Both Ivanov and Dudau said Moldovan and Russian legislators were likely to ratify the document by overwhelming majorities -- despite a pro-Transdniester lobby in the State Duma. Analysts say the treaty is a disappointment for Transdniester's pro-Russian leaders, who had insisted on having a role in negotiations and wanted the document to mention the existence of a "common state" composed of Moldova and Transdniester as two independent entities.

They also wanted the treaty to state their right to establish separate economic, cultural, and social ties with Russia and to provide for a Russian consulate in Transdniester. But Russia refused to include any of the separatists' demands in the treaty without Moldovan consent.

Diplomat Ion Stavila, Moldova's chief negotiator, told RFE/RL that although the Transdniester separatists' proposals were discussed, the separatists themselves were not allowed to participate in the negotiations over the treaty: "Representatives from Transdniester came up with suggestions and proposals regarding the treaty during negotiations, but I want to stress that they did not take direct part in the negotiations process."

Transdniester officials were not even invited to the initialing ceremony. A final version of the document was handed to a Transdniester representative by Russian and Moldovan officials only after the ceremony.

At the same time, however, experts say Moldova had to cave in to some demands to reach compromise on the treaty.
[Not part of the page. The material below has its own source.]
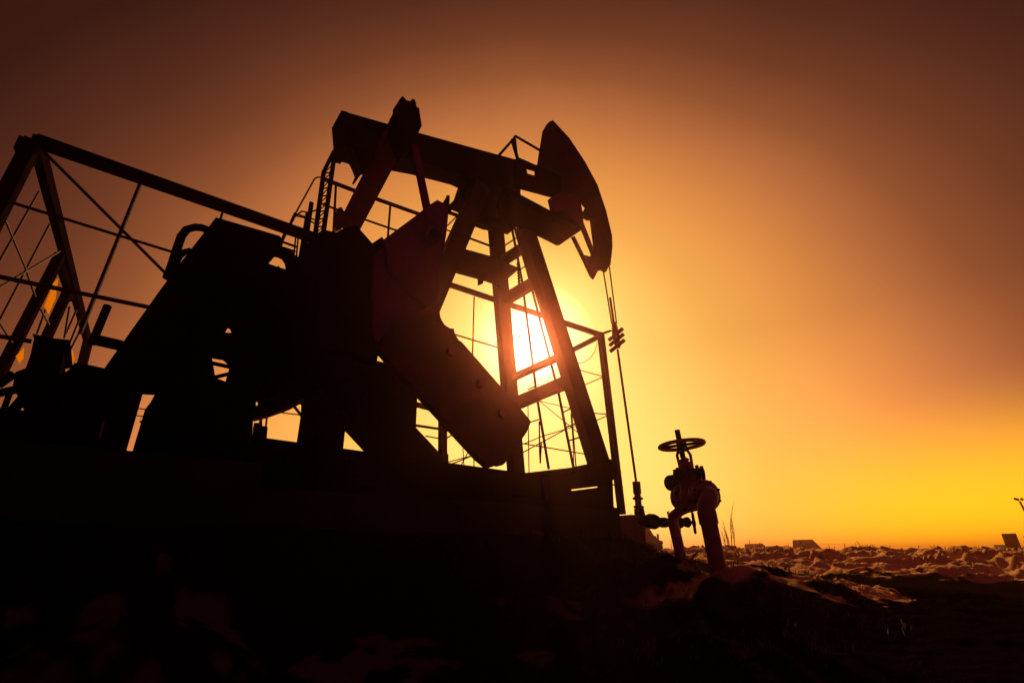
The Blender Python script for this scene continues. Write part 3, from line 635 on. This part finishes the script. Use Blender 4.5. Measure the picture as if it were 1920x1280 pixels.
# ================================================================ BACKGROUND
def shed(px0, px1, py, r, h, dep, rooff, matw, matr, label, group=None, inset=.22, gp=1036):
    a = PR(px0, gp, r); b = PR(px1, gp, r); z0 = min(a.z, -.1)-.3; a.z = b.z = z0
    top = PR((px0+px1)/2, py, r).z; d = (b-a); L = d.length; d.normalize(); n = Vector((-d.y, d.x, 0)); n = n if n.y > 0 else -n
    wt = z0+(top-z0)*(1-rooff); sh = thing('shed', a, label, 'shed', group)
    m = MB(); m.prism([a, b, b+n*dep, a+n*dep], Z*(wt-z0)); m.build('wall', matw, sh)
    e = .15; q0 = [a-d*e-n*e, b+d*e-n*e, b+d*e+n*(dep+e), a-d*e+n*(dep+e)]; q1 = [a+d*L*inset[0]+n*dep*.3, b-d*L*inset[1]+n*dep*.3, b-d*L*inset[1]+n*dep*.7, a+d*L*inset[0]+n*dep*.7]
    m = MB(); bm = m.bm; lo = [bm.verts.new(Vector((p.x, p.y, wt+.01))) for p in q0]; hi = [bm.verts.new(Vector((p.x, p.y, top))) for p in q1]
    bm.faces.new(lo); bm.faces.new(hi)
    for k in range(4): bm.faces.new([lo[k], lo[(k+1) % 4], hi[(k+1) % 4], hi[k]])
    m.build('roof', matr, sh)
    m = MB(); dd = a+d*L*.45-n*.03; m.prism([dd, dd+d*.9, dd+d*.9+Z*1.9, dd+Z*1.9], -n*.04); m.build('door', M_DARK, sh)
shed(1398, 1447, 1018, 95, 3, 7, .55, M_SHED, M_ROOF, 'low far shed with a flat-topped brown roof just right of the bare bush', None, (.02, .28))
shed(1489, 1549, 1010, 80, 3, 7, .75, M_SHED, M_ROOF, 'far shed with the pale hipped roof, biggest on the skyline', None, (.03, .32))
shed(1872, 1914, 1020, 60, 3, 5, .35, M_DARK, M_DARK, 'nearly black far shed at the right end of the snow ridge', None, (-.1, .12))
shed(1908, 1960, 1028, 70, 3, 5, .4, M_DARK, M_DARK, 'dark shed cut off by the right edge of the photo', None, (.1, .1))
# utility stakes on the ridge
stakes = [(1258, 1013, 1028), (1405, 1012, 1028), (1478, 1020, 1030), (1554, 1020, 1034), (1583, 1018, 1032), (1636, 1020, 1036), (1668, 1022, 1036), (1722, 1021, 1038), (1755, 1020, 1040), (1775, 1024, 1040)]
labs = ['thin stake beside the outlet pipe', 'thin stake above the shed right of the bush', 'thin stake just left of the pale hipped shed', 'thin stake just right of the pale hipped shed', 'thin stake on the left crest of the snow ridge', 'thin stake on the middle crest of the snow ridge', 'thin stake right of the ridge middle', 'thin stake left of the leaning pair', 'leaning stake, left of the leaning pair on the ridge', 'leaning stake, right of the leaning pair on the ridge']
for (x, y0, y1), lb in zip(stakes, labs):
    r = 30; p = PR(x, y1, r); p.z = min(p.z, gh(p.x, p.y))-.1; q = PR(x-(4 if x > 1740 else 0), y0, r)
    m = MB(); m.tube([p, q], [.022, .012], 6); tag(m.build('stake', M_BARK), lb, 'stake', 'thin stakes along the skyline')
# wire line
m = MB(); m.tube([PR(1150, 1012, 60), PR(1330, 1014, 60), PR(1700, 1023, 60), PR(1990, 1029, 60)], .007, 5); tag(m.build('overhead_wire', M_WIRE), 'hair-thin wire running low across the skyline', 'wire')
# bare bush
bt = thing('bare_bush', PR(1372, 1036, 22), 'bare leafless bush standing right of the riser pipe', 'bush')
def twig(mb, p, d, l, r, dep):
    q = p+d*l; mb.tube([p, q], [r, r*.6], 5)
    if dep:
        for k in range(3):
            f = .35+.3*k; nd = (d+Vector((random.uniform(-.35, .35), random.uniform(-.35, .35), random.uniform(0, .3)))).normalized(); twig(mb, p+d*l*f, nd, l*.5, r*.55, dep-1)
m = MB()
for (x0, x1, yt) in ((1368, 1360, 990), (1374, 1368, 966), (1378, 1376, 985), (1371, 1364, 1002), (1366, 1355, 1004)):
    p = PR(x0, 1040, 22); q = PR(x1, yt, 22); twig(m, p, (q-p).normalized(), (q-p).length*.85, .018, 2)
m.build('branches', M_BARK, bt)
# street lamp
ls = thing('street_lamp', PR(1944, 1040, 45), 'distant twin-arm street lamp at the right edge of the photo', 'street lamp')
m = MB(); m.tube([PR(1950, 1040, 45), PR(1935, 985, 45), PR(1912, 939, 45)], .05, 8); m.build('pole', M_ST2, ls)
for a, b in (((1901, 934), (1911, 937)), ((1913, 935), (1919, 936))):
    m = MB(); p, q = PR(*a, 45), PR(*b, 45); m.bar(p, q, .25, .13); m.build('lamp_head', M_ST2, ls)
# parked van
vr = 30.0
def VP_(x, y): return PR(x, y, vr)
vn = thing('parked_van', VP_(1222, 1030), 'small pale van parked behind the well cellar, windscreen and bonnet showing', 'van')
vd = (VP_(1222, 1030)).normalized(); vd.z = 0; vd.normalize()
prof = [(1190, 1036), (1190, 984), (1209, 984), (1216, 988), (1221, 995), (1227, 1005), (1234, 1010), (1240, 1015), (1243, 1024), (1243, 1036)]
m = MB(); m.prism([VP_(*a) for a in prof], vd*1.7); m.build('van_body', M_CAR, vn)
m = MB(); m.prism([VP_(*a)-vd*.02 for a in ((1214, 990), (1218, 996), (1221, 1001), (1217, 1004), (1213, 994))], -vd*.02); m.build('side_window', M_GLASS, vn)
m = MB(); m.tube([VP_(1228, 1006)-vd*.3, VP_(1229, 1006)-vd*.2], .05, 8); m.prism([VP_(*a)-vd*.35 for a in ((1231, 1001), (1235, 1001), (1236, 1010), (1232, 1011))], vd*.12); m.build('wing_mirror', M_ST2, vn)
m = MB(); m.cyl(VP_(1232, 1032)-vd*.05, vd, .33, .2, 24); m.build('wheel', M_ST2, vn, True)
m = MB(); m.ball(VP_(1239, 1017)-vd*.02, .12); m.build('headlight', M_CAR, vn, True)

# ================================================================ dry grass
verts = []; faces = []
def blade(x, y, h, w, lean):
    z = gh_cache(x, y); a = random.uniform(0, 6.28); dx, dy = math.cos(a)*w, math.sin(a)*w; lx, ly = random.gauss(0, lean)*h, random.gauss(0, lean)*h
    k = len(verts); verts.extend([(x-dx, y-dy, z-.02), (x+dx, y+dy, z-.02), (x+dx*.5+lx*.4, y+dy*.5+ly*.4, z+h*.6), (x+lx, y+ly, z+h)]); faces.append((k, k+1, k+2, k+3))
bl = []
def scatter(n, azr, rrg, h, w, clump=True):
    c = [(random.uniform(*azr), random.uniform(*rrg)) for _ in range(max(1, n//14))]
    for _ in range(n):
        a, r = random.choice(c); a += random.gauss(0, .35); r += random.gauss(0, .08)
        if -30 < a: bl.append((r*math.sin(math.radians(a)), r*math.cos(math.radians(a)), random.uniform(*h), w))
scatter(2600, (-2, 16), (5.6, 7.2), (.02, .07), .003)
scatter(1800, (13, 20), (5.2, 7.5), (.02, .08), .003)
scatter(900, (17, 45), (11, 16), (.03, .12), .006)
scatter(1400, (2, 35), (3.2, 5.2), (.015, .045), .002)
scatter(500, (14, 19), (4.9, 5.6), (.03, .10), .003)
xy = np.array([(b_[0], b_[1]) for b_ in bl]); zz = ground_h(xy[:, 0], xy[:, 1])
for (x, y, h, w_), z in zip(bl, zz):
    gh_cache = lambda *_: float(z); blade(x, y, h, w_, .35)
me = bpy.data.meshes.new('grass'); me.from_pydata(verts, [], faces); me.materials.append(M_GRASS)
o = bpy.data.objects.new('grass', me); C.objects.link(o); tag(o, 'short dry grass on the ground round the pump and ridge', 'grass', None, 'stuff')

# ================================================================ haze
HZ = 0.003  # thin reddish volume added to spread sun glare over the dark steel
m = MB(); m.prism([Vector(p) for p in ((-615, -615, -3.2), (615, -615, -3.2), (615, 615, -3.2), (-615, 615, -3.2))], Z*12.2)
hz = m.build('glare_haze', M_CON); hz['kind'] = 'stuff'
mh = bpy.data.materials.new('glare_air'); mh.use_nodes = True; t = mh.node_tree; t.nodes.clear()
pv = t.nodes.new('ShaderNodeVolumePrincipled'); pv.inputs['Color'].default_value = (1, .42, .32, 1); pv.inputs['Density'].default_value = HZ; pv.inputs['Anisotropy'].default_value = .935
mo_ = t.nodes.new('ShaderNodeOutputMaterial'); t.links.new(pv.outputs[0], mo_.inputs['Volume']); hz.data.materials.clear(); hz.data.materials.append(mh)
Transdniester leaders have always insisted they want Moldova to become a loose confederation of two independent states, despite offers of large autonomy made by Moldova's new communist leadership.

In order to gain official Russian recognition of its independence and territorial integrity, Moldova had to agree that the treaty would include direct mention of Moscow's role as main arbiter and guarantor in the Transdniester dispute. It also agreed to note the "strategic partnership" between Moldova and the Russian Federation.

Furthermore, the document gives the Russian language more prominent status in a country where some 65 percent of the 4-million-strong population speaks Moldovan -- which is virtually identical to Romanian. Moldova pledges in the treaty to provide "necessary conditions in accordance with Moldovan law" for those who want to study in Russian.

Russia's presence is also felt in the form of the some 2,500 troops, 50,000 weapons, and 40,000 tons of ammunition it maintains in the Transdniester region.

Under a 1999 OSCE agreement signed in Istanbul, Moscow pledged to withdraw its troops and arsenal from Transdniester by the end of 2002, but the project started only in July of this year under the auspices of the OSCE.

Ivanov said yesterday Russia will honor its commitments under the Istanbul conference and will withdraw both its troops and arms from the Transdniester by the deadline.

Dudau in turn said Moldova was satisfied with the pace of Russian weapons withdrawal, which he said was one month ahead of schedule. But so far, only old armaments have been destroyed or removed from the Transdniester region -- and even that has drawn repeated protests by Transdniester leaders and residents.

It is still unclear how Transdniestrians will react if and when the real test -- Russian troop withdrawal -- begins.

In Georgia's pro-Russian separatist region of Abkhazia, Russian troop and weapons withdrawal was repeatedly stalled because of what the Russians said was opposition to the plan from the local population -- despite a withdrawal agreement between Moscow and Tbilisi.